We Must Respect Our Private Domains

Similarly, every person has his own area of apartness, a reserved domain of innermost self - perhaps the core of self - that is hidden, beyond, explanation and analysis, the mysterious essence of personality. And therein is also one's dignify, the place that should be respected, untouched except by those whose love merits the right to such intimacy - of soul as well as body. And yet we have lost the connection to that inner core of ourselves. We exhibit all, hoping that somehow we will catch a glimpse of that inner self in the reflection in the eye of others, violently compelling recognition if need be. (No one needs to elaborate on the obvious connection between loss of a sense of sanctity of person and modern mass murder.)

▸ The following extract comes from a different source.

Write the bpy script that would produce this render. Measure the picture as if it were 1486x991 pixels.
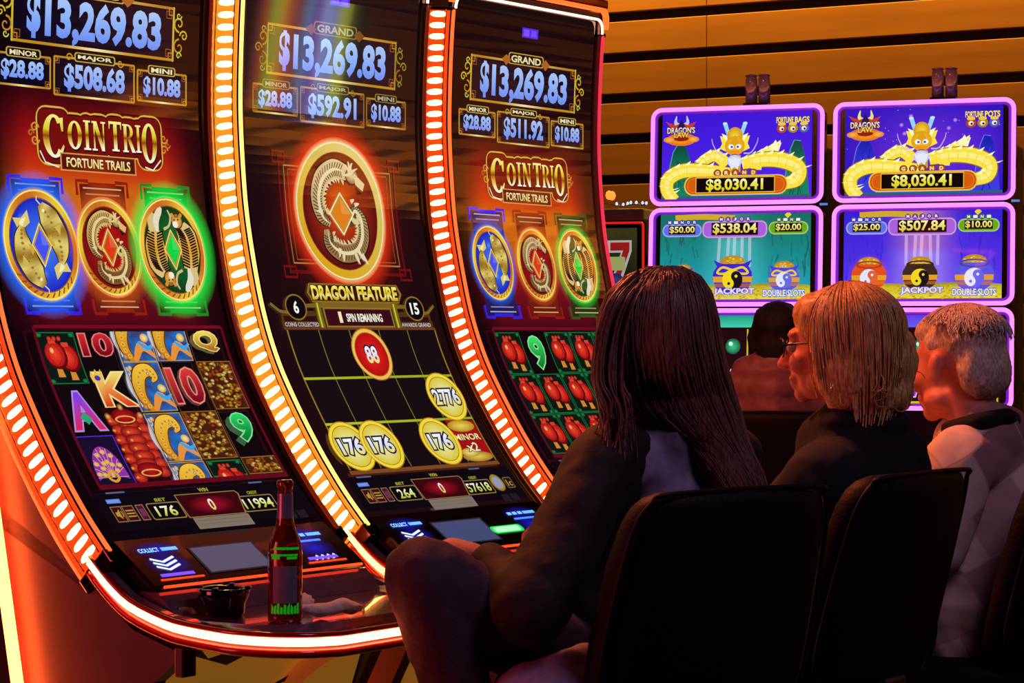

The changes that the Jewish feminists seek are also precisely in those aspects of Judaism which hinge on this private/public distinction. The cry is for women to grab a share of the most public functions, the most external signs - such as aliyot, tefillin, etc. - as if the true validation of religious identity and personal sanctity is dependent on acts which are publicly witnessed, not privately done. The prophet Micah in the famous quotation writes: "He has told you, man, what is good and what the L-rd demands from you, but to do justice, love kindness, and to walk privately (tzneah) with your G-d" (6:8). The truest spiritual acts are not motivated by a desire for public recognition; mitzvot are not forums for self-display, even of "spiritual self." This concept of tzniut applies to men as well as women. And hence when, the Psalms say- "All the glory of the daughter of the King is within" (45:14), it is an expression of the elevated spirituality of the woman who is tzenuab in body and soul. The woman who claims that it is more liberated to parade her body to anyone, is really advertising herself as only body - not as human person. She shows less sensitivity to the preciousness of her body than the tzenuah.

Ultimately, tzniut depends on poise of inner self, on the sense of the sanctity of one's own personhood. That is something both non-Jews and Jews, both men and women, have lost. We desperately seek identity by definitions from outside ourselves. We confuse what we truly are with what we happen to do for a living, or where we go to school, or live, etc. And thus there is an ever more intense struggle to be more "open," more "natural," more "liberated" within the realm of religion and without. But to find the object of all this seeking, we must turn "in," so to speak, to that private, mysterious divine core of self which is the source of one's identity, integrity, and holiness as a Jew.